▶ _Source excerpt_
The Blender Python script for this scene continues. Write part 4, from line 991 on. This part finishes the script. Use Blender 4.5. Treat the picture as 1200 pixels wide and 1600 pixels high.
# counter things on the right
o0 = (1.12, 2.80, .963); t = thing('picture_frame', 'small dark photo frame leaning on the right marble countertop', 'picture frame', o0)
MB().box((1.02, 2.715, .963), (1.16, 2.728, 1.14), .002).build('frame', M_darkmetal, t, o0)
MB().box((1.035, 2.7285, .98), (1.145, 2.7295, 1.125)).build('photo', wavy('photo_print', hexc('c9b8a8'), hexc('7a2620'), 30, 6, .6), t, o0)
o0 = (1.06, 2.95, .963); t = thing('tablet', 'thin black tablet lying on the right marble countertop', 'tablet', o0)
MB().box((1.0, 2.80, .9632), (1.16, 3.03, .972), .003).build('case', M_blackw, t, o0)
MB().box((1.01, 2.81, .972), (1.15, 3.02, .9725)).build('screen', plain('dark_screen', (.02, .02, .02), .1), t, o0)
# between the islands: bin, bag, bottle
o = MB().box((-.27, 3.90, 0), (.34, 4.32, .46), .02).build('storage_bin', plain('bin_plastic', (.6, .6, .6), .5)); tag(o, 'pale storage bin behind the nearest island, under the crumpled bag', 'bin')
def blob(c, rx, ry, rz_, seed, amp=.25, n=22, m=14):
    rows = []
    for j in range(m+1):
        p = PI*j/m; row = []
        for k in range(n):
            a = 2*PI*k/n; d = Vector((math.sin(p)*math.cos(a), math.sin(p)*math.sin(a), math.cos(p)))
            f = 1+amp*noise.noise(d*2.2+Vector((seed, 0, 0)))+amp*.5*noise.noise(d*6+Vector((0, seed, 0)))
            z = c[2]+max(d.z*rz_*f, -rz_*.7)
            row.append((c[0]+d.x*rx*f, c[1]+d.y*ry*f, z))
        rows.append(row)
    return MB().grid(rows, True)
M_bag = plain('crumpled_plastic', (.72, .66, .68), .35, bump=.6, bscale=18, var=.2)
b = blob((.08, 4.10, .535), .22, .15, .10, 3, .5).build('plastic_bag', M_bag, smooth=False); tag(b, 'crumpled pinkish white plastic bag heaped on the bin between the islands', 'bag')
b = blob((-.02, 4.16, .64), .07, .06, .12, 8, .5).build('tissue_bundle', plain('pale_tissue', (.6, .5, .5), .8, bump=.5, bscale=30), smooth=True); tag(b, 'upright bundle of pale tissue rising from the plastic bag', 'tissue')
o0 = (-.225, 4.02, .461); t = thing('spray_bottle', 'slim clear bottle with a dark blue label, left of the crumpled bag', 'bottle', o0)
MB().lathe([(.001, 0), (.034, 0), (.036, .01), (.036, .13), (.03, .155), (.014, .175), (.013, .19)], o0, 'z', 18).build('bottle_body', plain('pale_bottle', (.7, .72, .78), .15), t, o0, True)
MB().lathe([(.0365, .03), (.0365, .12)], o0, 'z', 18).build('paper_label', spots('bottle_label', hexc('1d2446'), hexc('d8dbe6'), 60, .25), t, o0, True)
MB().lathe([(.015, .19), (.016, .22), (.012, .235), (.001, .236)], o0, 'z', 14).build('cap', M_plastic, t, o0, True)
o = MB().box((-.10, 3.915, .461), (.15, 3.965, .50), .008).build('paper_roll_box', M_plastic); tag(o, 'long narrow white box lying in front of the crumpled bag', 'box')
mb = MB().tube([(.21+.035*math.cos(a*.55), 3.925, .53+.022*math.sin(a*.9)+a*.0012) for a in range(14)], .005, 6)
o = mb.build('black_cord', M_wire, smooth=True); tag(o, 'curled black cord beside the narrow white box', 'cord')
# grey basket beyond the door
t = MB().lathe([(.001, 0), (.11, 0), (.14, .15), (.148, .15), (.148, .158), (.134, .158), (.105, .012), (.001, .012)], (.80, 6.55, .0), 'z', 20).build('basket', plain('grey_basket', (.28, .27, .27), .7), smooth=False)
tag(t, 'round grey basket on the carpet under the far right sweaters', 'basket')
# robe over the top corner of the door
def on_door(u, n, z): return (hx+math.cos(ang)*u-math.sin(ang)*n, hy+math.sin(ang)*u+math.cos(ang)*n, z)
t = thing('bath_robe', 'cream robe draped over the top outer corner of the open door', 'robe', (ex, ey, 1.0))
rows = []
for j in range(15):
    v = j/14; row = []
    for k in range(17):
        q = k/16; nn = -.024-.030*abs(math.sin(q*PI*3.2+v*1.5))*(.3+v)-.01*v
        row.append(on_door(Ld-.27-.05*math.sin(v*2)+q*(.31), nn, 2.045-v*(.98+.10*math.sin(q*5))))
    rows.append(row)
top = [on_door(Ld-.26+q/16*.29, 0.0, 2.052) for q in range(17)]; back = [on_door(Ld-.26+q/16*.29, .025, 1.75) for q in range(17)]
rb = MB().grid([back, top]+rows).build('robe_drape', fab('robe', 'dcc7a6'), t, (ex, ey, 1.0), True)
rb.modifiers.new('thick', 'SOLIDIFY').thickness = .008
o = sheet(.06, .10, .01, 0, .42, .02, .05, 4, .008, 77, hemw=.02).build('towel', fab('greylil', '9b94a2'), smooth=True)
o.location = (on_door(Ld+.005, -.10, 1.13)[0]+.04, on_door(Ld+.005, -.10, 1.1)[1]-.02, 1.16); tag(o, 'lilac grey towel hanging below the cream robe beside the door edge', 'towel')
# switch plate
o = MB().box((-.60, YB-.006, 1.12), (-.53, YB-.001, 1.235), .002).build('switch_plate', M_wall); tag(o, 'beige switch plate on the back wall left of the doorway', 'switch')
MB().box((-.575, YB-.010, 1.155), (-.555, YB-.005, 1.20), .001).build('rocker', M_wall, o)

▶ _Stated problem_
Extract the listing in its entirety and repeat it exactly.

▶ _Response_
The Blender Python script for this scene continues. Write part 4, from line 991 on. This part finishes the script. Use Blender 4.5. Treat the picture as 1200 pixels wide and 1600 pixels high.
# counter things on the right
o0 = (1.12, 2.80, .963); t = thing('picture_frame', 'small dark photo frame leaning on the right marble countertop', 'picture frame', o0)
MB().box((1.02, 2.715, .963), (1.16, 2.728, 1.14), .002).build('frame', M_darkmetal, t, o0)
MB().box((1.035, 2.7285, .98), (1.145, 2.7295, 1.125)).build('photo', wavy('photo_print', hexc('c9b8a8'), hexc('7a2620'), 30, 6, .6), t, o0)
o0 = (1.06, 2.95, .963); t = thing('tablet', 'thin black tablet lying on the right marble countertop', 'tablet', o0)
MB().box((1.0, 2.80, .9632), (1.16, 3.03, .972), .003).build('case', M_blackw, t, o0)
MB().box((1.01, 2.81, .972), (1.15, 3.02, .9725)).build('screen', plain('dark_screen', (.02, .02, .02), .1), t, o0)
# between the islands: bin, bag, bottle
o = MB().box((-.27, 3.90, 0), (.34, 4.32, .46), .02).build('storage_bin', plain('bin_plastic', (.6, .6, .6), .5)); tag(o, 'pale storage bin behind the nearest island, under the crumpled bag', 'bin')
def blob(c, rx, ry, rz_, seed, amp=.25, n=22, m=14):
    rows = []
    for j in range(m+1):
        p = PI*j/m; row = []
        for k in range(n):
            a = 2*PI*k/n; d = Vector((math.sin(p)*math.cos(a), math.sin(p)*math.sin(a), math.cos(p)))
            f = 1+amp*noise.noise(d*2.2+Vector((seed, 0, 0)))+amp*.5*noise.noise(d*6+Vector((0, seed, 0)))
            z = c[2]+max(d.z*rz_*f, -rz_*.7)
            row.append((c[0]+d.x*rx*f, c[1]+d.y*ry*f, z))
        rows.append(row)
    return MB().grid(rows, True)
M_bag = plain('crumpled_plastic', (.72, .66, .68), .35, bump=.6, bscale=18, var=.2)
b = blob((.08, 4.10, .535), .22, .15, .10, 3, .5).build('plastic_bag', M_bag, smooth=False); tag(b, 'crumpled pinkish white plastic bag heaped on the bin between the islands', 'bag')
b = blob((-.02, 4.16, .64), .07, .06, .12, 8, .5).build('tissue_bundle', plain('pale_tissue', (.6, .5, .5), .8, bump=.5, bscale=30), smooth=True); tag(b, 'upright bundle of pale tissue rising from the plastic bag', 'tissue')
o0 = (-.225, 4.02, .461); t = thing('spray_bottle', 'slim clear bottle with a dark blue label, left of the crumpled bag', 'bottle', o0)
MB().lathe([(.001, 0), (.034, 0), (.036, .01), (.036, .13), (.03, .155), (.014, .175), (.013, .19)], o0, 'z', 18).build('bottle_body', plain('pale_bottle', (.7, .72, .78), .15), t, o0, True)
MB().lathe([(.0365, .03), (.0365, .12)], o0, 'z', 18).build('paper_label', spots('bottle_label', hexc('1d2446'), hexc('d8dbe6'), 60, .25), t, o0, True)
MB().lathe([(.015, .19), (.016, .22), (.012, .235), (.001, .236)], o0, 'z', 14).build('cap', M_plastic, t, o0, True)
o = MB().box((-.10, 3.915, .461), (.15, 3.965, .50), .008).build('paper_roll_box', M_plastic); tag(o, 'long narrow white box lying in front of the crumpled bag', 'box')
mb = MB().tube([(.21+.035*math.cos(a*.55), 3.925, .53+.022*math.sin(a*.9)+a*.0012) for a in range(14)], .005, 6)
o = mb.build('black_cord', M_wire, smooth=True); tag(o, 'curled black cord beside the narrow white box', 'cord')
# grey basket beyond the door
t = MB().lathe([(.001, 0), (.11, 0), (.14, .15), (.148, .15), (.148, .158), (.134, .158), (.105, .012), (.001, .012)], (.80, 6.55, .0), 'z', 20).build('basket', plain('grey_basket', (.28, .27, .27), .7), smooth=False)
tag(t, 'round grey basket on the carpet under the far right sweaters', 'basket')
# robe over the top corner of the door
def on_door(u, n, z): return (hx+math.cos(ang)*u-math.sin(ang)*n, hy+math.sin(ang)*u+math.cos(ang)*n, z)
t = thing('bath_robe', 'cream robe draped over the top outer corner of the open door', 'robe', (ex, ey, 1.0))
rows = []
for j in range(15):
    v = j/14; row = []
    for k in range(17):
        q = k/16; nn = -.024-.030*abs(math.sin(q*PI*3.2+v*1.5))*(.3+v)-.01*v
        row.append(on_door(Ld-.27-.05*math.sin(v*2)+q*(.31), nn, 2.045-v*(.98+.10*math.sin(q*5))))
    rows.append(row)
top = [on_door(Ld-.26+q/16*.29, 0.0, 2.052) for q in range(17)]; back = [on_door(Ld-.26+q/16*.29, .025, 1.75) for q in range(17)]
rb = MB().grid([back, top]+rows).build('robe_drape', fab('robe', 'dcc7a6'), t, (ex, ey, 1.0), True)
rb.modifiers.new('thick', 'SOLIDIFY').thickness = .008
o = sheet(.06, .10, .01, 0, .42, .02, .05, 4, .008, 77, hemw=.02).build('towel', fab('greylil', '9b94a2'), smooth=True)
o.location = (on_door(Ld+.005, -.10, 1.13)[0]+.04, on_door(Ld+.005, -.10, 1.1)[1]-.02, 1.16); tag(o, 'lilac grey towel hanging below the cream robe beside the door edge', 'towel')
# switch plate
o = MB().box((-.60, YB-.006, 1.12), (-.53, YB-.001, 1.235), .002).build('switch_plate', M_wall); tag(o, 'beige switch plate on the back wall left of the doorway', 'switch')
MB().box((-.575, YB-.010, 1.155), (-.555, YB-.005, 1.20), .001).build('rocker', M_wall, o)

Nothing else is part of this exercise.